Elizabeth’s young daughter. Annie has large blue eyes and curly hair that is changing from blond to brunette. A sensitive girl, she is attached to her father but deferent to her mother’s harsh opinions of him and his carousing. Annie is drawn to the scent of the chrysanthemums.

John Bates

Elizabeth’s five-year-old son. A small and sturdy boy with black hair, John wears clothes made from a man’s suit that has been cut down to fit him. Childishly self-absorbed, and often indifferent to what is going on around him, he reminds Elizabeth of Walter.

Elizabeth’s Father

A short man with a gray beard and cheerful disposition.

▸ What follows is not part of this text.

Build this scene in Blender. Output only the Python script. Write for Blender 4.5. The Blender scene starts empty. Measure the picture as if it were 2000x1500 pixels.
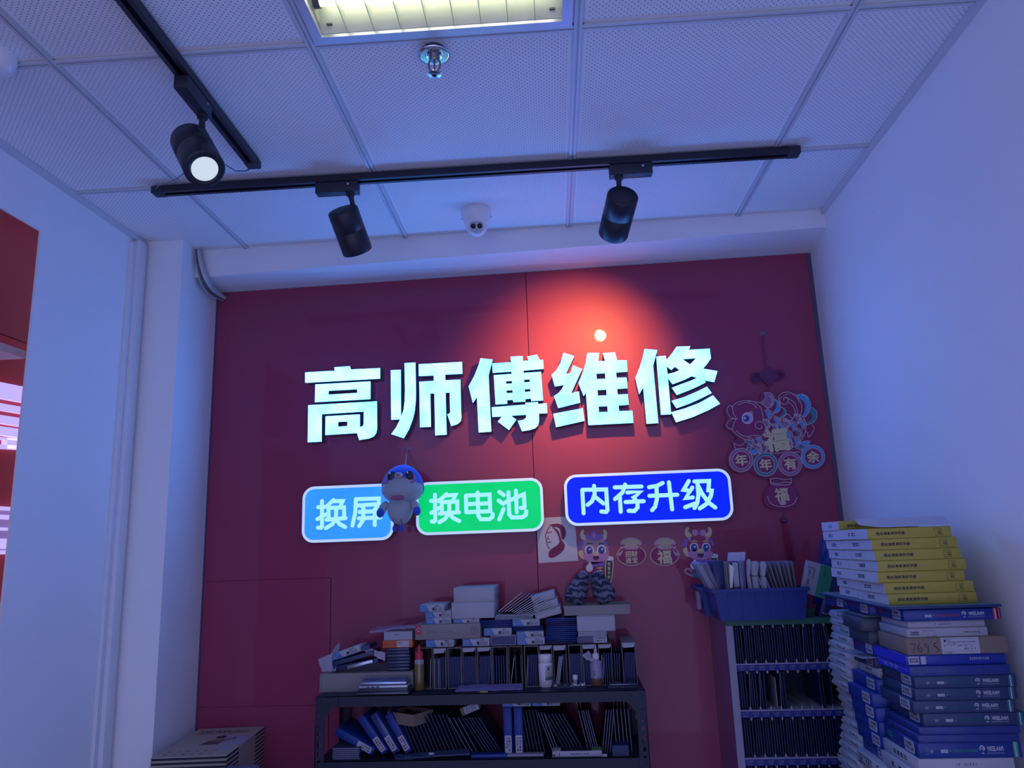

Pragmatic like Elizabeth, Elizabeth’s father is resigned to remarrying in an effort to fill the domestic void in his life. He appears only briefly at the beginning of the story, when his train passes Elizabeth’s house.

Mrs. Rigley

A miner’s wife with twelve children. Mrs. Rigley offers Elizabeth a sympathetic ear while at the same time exploiting the gossip potential of the Bates’s shaky marriage.

Mr. Rigley

A miner who helps Elizabeth look for Walter. Mr. Rigley is a large man with a bony head and blue scar on his temple, which he got from working in the coal pits. Kind and helpful, he is alert to the potential dangers of life as a miner.